We had arrived on ‘St Petersburg Day’, so on Saturday 26 May, we spent the day with the people of the city, celebrating. We had arranged with the hotel for an English speaking guide to take us on a tour of the Hermitage. At 10.30am Victoria arrived, a 24 year old who spoke excellent English with her driver. We were driven down to the Hermitage and spent the next three hours looking through this magnificent building filled with incredible artworks. Pip paid an extra 100 rubles ($5.00AUD) so she could take photographs.
The Hermitage was Catherine the Great’s winter palace. Dick had visited the Heritage in 1966 and had always commented that if you took all of the three million objects and art works out of the building, the building itself would still be a magnificent museum experience.
Our tour covered a tiny percentage of the 1,000 rooms with literally thousands of other tourists and somehow we all fitted in. Many groups had guides speaking in different languages. We viewed paintings by Raphael, Titan, Rembrandt, Leonard Da Vinci and a sculpture by Michelangelo.
There were many paintings by the French Impressionists, Cezanne, Monet, Matisse, Renoir, Van Gogh and Picasso. Pip remembered many of them from her studies of History of Art at school. We were even allowed to take photos of them if we didn’t use a flash.
After this extraordinary tour we walked outside the Hermitage which is located next to the Neva River and went on a one hour boat cruise.
We cruised passed the Aurora, the ship that allegedly fired the first shot of the Russian revolution.
We had seen the ship from the road as we drove into St Petersburg the day before. As we cruised through the canals, we saw the magnificent buildings of the Summer Palace and many other historic buildings along the Neva River.
We passed the Peter and Paul Fortress and even a jet-ski hire outfit with suntanned Russians screaming around a circuit on the jet skis.
Occasionally a modern fibreglass speedboat raced past us, probably owned by one of the recently wealthy Russians.
The boat tour dropped us back at the Hermitage Wharf just as the St Petersburg Day parade was starting.
Thousands of people lined the main street, Nevsky Prospekt. The people were dressed in very modern and colourful clothes and we noticed that many of the young girls were beautifully dressed in tight midriff jeans with high heels and lots of make up. Sadly many of the young people were smoking madly.
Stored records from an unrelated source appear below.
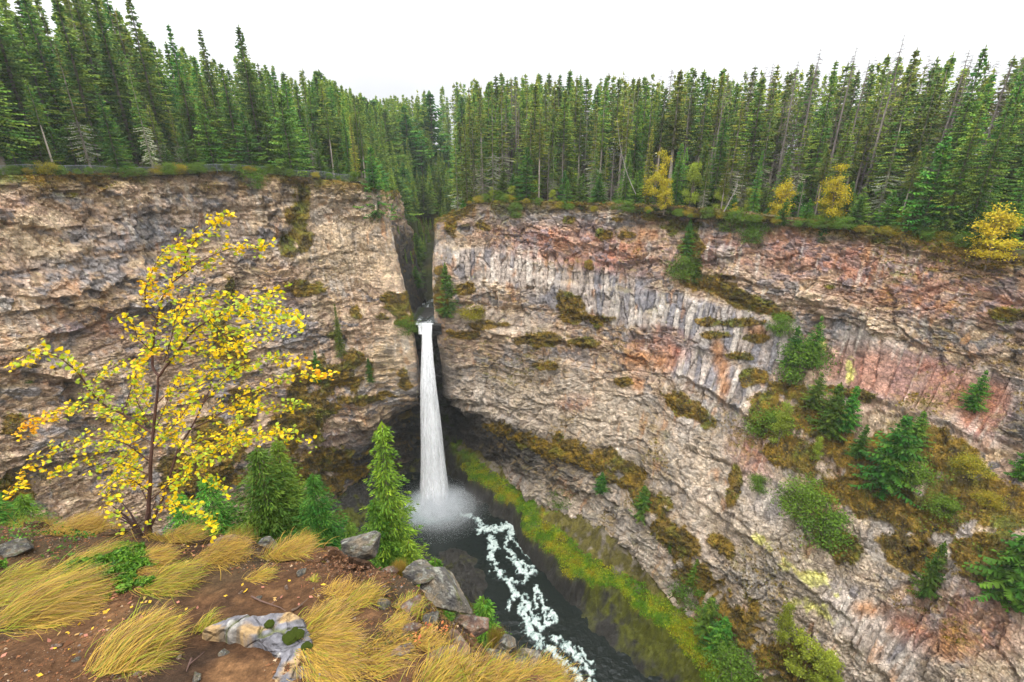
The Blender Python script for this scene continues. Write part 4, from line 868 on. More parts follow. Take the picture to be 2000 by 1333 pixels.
# ---- marked trees first: (kind, foot u, foot v or None, depth y, top row, label)
def rim_point(u, back):
    """a place on the ground the given metres behind the rim, on the bearing of column u"""
    d = ray(u, 380); ts = np.linspace(20, 260, 1400); P = d[None, :2]*ts[:, None]/d[1]
    ok = ~inside(P[:, 0], P[:, 1], CANYON); k = np.argmax(ok & (ts > 40)); p = P[k]+d[:2]/np.linalg.norm(d[:2])*back
    return p
def marked(kind, u, back, vtop, label, wide=1., tilt=(0, 0), dz=0, **kw):
    p = rim_point(u, back); z = lz(*p)-.2+dz; u0, _, _ = proj(np.array([p[0], p[1], z])); grid_.p.append(tuple(p))
    return put(kind, p[0], p[1], z, height_for(p[0], p[1], z, vtop), label, wide=wide, tilt=tilt, **kw)
MK = [
 ('spruce1', 95, 9, -70, 'massive dark spruce rising out of view at far left', 1.35), ('spruce0', 20, 6, -60, 'leftmost huge dark spruce, top out of view', 1.35), ('spruce3', 215, 9, -30, 'broad dark spruce out of view at the top, right of the lichen-hung one', 1.3), ('spruce4', 282, 11, -25, 'open-limbed spruce reaching the top edge left of the tallest skyline spruce', 1.2), ('spruce2', 165, 12, -15, 'pointed spruce reaching the top edge behind the lichen-hung one', 1.2),
 ('mossy0', 192, 2.5, 90, 'tall spruce with pale grey lichen hanging from its low limbs, behind the left fence', 1.1), ('mossy1', 312, 2.0, 110, 'slender spruce with lichen-hung lower limbs, standing just left of the fence bend', .8),
 ('spruce0', 140, 10, 25, 'broad dark spruce behind the lichen-hung spruce at far left', 1.2), ('spruce2', 340, 14, -8, 'tallest dark spruce breaking the skyline on the left rim, next to the open sky', 1.1),
 ('spruce1', 522, 8, 48, 'tall dense spire-shaped spruce standing alone above the middle of the left forest', 1.15), ('spruce3', 455, 16, 55, 'dark spruce on the skyline left of the lone spire-shaped spruce', .9), ('spruce4', 400, 14, 45, 'dark open-limbed spruce on the skyline right of the tallest left one', .9),
 ('fir0', 430, 3, 195, 'young green fir at the left rim below the skyline spruces', 1.2), ('fir1', 575, 3, 175, 'bright green full fir near the rim below the spire-shaped spruce', 1.2), ('fir2', 500, 3, 215, 'low bright fir on the left rim between two taller ones', 1.2),
 ('yellowish0', 700, 3, 225, 'yellow-tinged tree at the right end of the left rim', .8), ('fir3', 735, 1.0, 285, 'small light green fir at the corner of the left cliff top', 1.),
 ('mossy2', 620, 5, 200, 'grey-green spruce with lichened limbs right of the bright full fir', .8), ('fir1', 385, 3, 235, 'short rounded fir beside the slender lichen-hung spruce', 1.),
 ('yellowish1', 1262, 4, 245, 'tall pale yellow-green tree on the right rim beside the golden birch', .8), ('gold0', 1282, 2.5, 290, 'golden birch on the right rim under the dark forest', .85), ('gold1', 1530, 2.0, 335, 'small golden birch on the right rim, middle one of the gold trees', 1.), ('gold2', 1632, 2.5, 320, 'bright yellow birch on the right rim, right of the middle gold one', 1.),
 ('lime0', 1348, 3, 300, 'pale lime-green birch right of the golden birch', .9), ('pole0', 1035, 4, 215, 'slender light green spruce at the rim left of centre of the right forest', 1.1), ('fir2', 1028, 2.0, 285, 'small drooping fir with bare foot on the right cliff top near the notch', 1.),
 ('fir0', 1820, 2.0, 262, 'bright green fir with open limbs in front of the leaning trunks at right', 1.3), ('mossy0', 1725, 5, 175, 'broad yellow-green spruce with tiered limbs right of the yellow birch', 1.1), ('mossy1', 1480, 8, 190, 'light green spruce standing out from the brown dead trees', 1.1),
 ('spruce2', 1915, 3, 185, 'tall bright spruce near the right edge, its foot behind the rim', 1.0), ('spruce3', 1990, 5, 215, 'green spruce cut by the right edge of the view', 1.1), ('fir3', 1690, 1.5, 365, 'small dark fir right on the broken rim below the yellow birch', 1.1), ('fir1', 1800, .8, 395, 'small bushy fir at the lip under the open-limbed bright fir', 1.3),
 ('spruce4', 1990, 14, 70, 'dark heavy-limbed spruce highest on the right edge', 1.25), ('dead0', 1690, 12, 68, 'tallest bare dead spruce on the right skyline', 1.2), ('dead1', 1545, 14, 95, 'bare dead spire on the skyline left of the tallest dead one', 1.2), ('dead2', 1612, 12, 92, 'dead grey spruce between two taller skyline trees', 1.1), ('spruce0', 1720, 10, 92, 'green spruce rising just right of the tallest dead one', 1.),
 ('spruce1', 1838, 12, 88, 'green pointed spruce on the right skyline', .9), ('spruce3', 1922, 10, 82, 'slim leaning spruce spire near the right end of the skyline', .7), ('dead3', 1810, 12, 98, 'ragged half-dead spruce left of the pointed skyline spruce', 1.2),
 ('pole1', 1215, 7, 165, 'light green spruce with a long clean stem left of the yellow-green tree', 1.), ('spruce0', 912, 4, 225, 'yellow-green spruce close to the notch on the right rim', .9), ('lime1', 960, .8, 365, 'low yellow-green shrub tree at the notch end of the right rim', 1.2), ('gold0', 1440, .8, 395, 'small orange-yellow shrub on the right rim between green firs', 1.1), ('gold2', 1300, .6, 350, 'small orange birch shrub at the foot of the golden birch', .9)]
for k, u, b, vt, lb, wd in MK: marked(k, u, b, vt, lb, wide=wd)
p = rim_point(1975, -1.0)
put('gold1', p[0], p[1], -17.5, 12, 'large yellow birch at the right edge where the rim drops', wide=1.3)
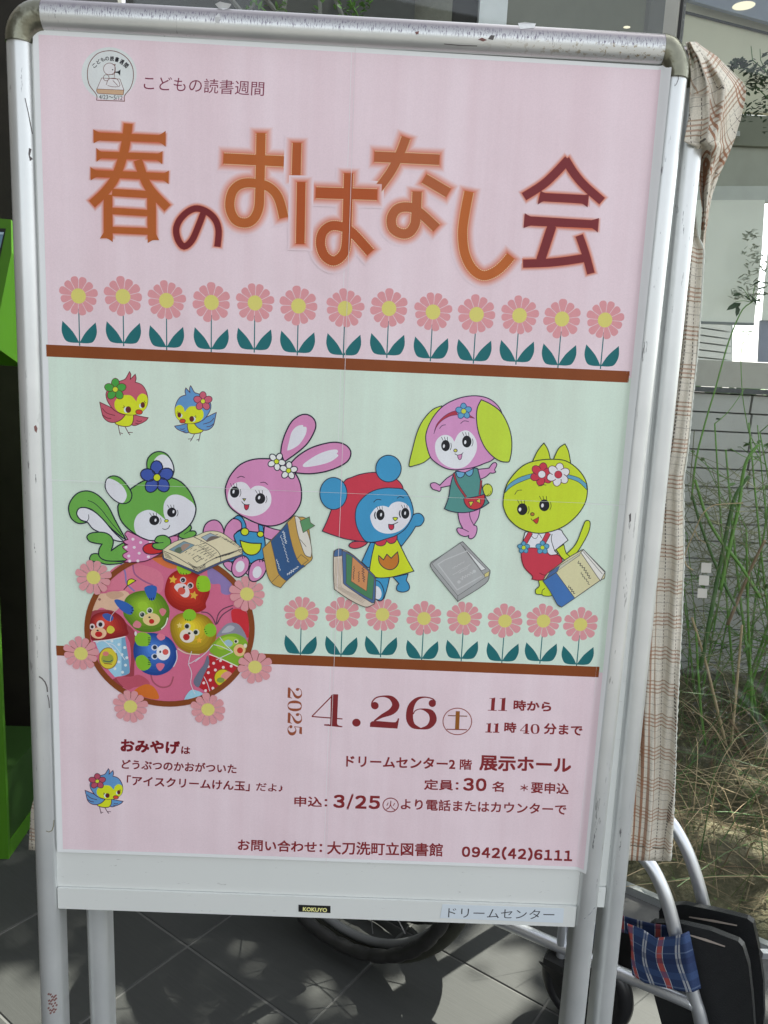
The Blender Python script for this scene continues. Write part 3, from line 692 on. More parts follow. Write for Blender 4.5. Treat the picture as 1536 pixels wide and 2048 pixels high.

The parade started with a monster group of Harley Davidson bike riders – can you believe it!
Many middle class Russians can now buy Harley Davidson bikes from America and there must have been over one hundred of them with a few Honda, Kawasaki and Yamaha bikes. The Harleys were beautifully polished and appeared to be the most expensive you could buy.
The main street was so crowded that as we walked the one and a half kilometres or so back to our Hotel, we were quite concerned about our safety from being crushed.
We decided to walk along a back street and just before the rain fell we found a small Japanese Restaurant. It was spotlessly clean and very modern. We were lucky to find a table just before the crowds arrived.
That evening we went to see the Chinese Circus which was fantastic. The young acrobats were amazing and Pip managed to take a few photos. We had to walk back to our Hotel in the rain.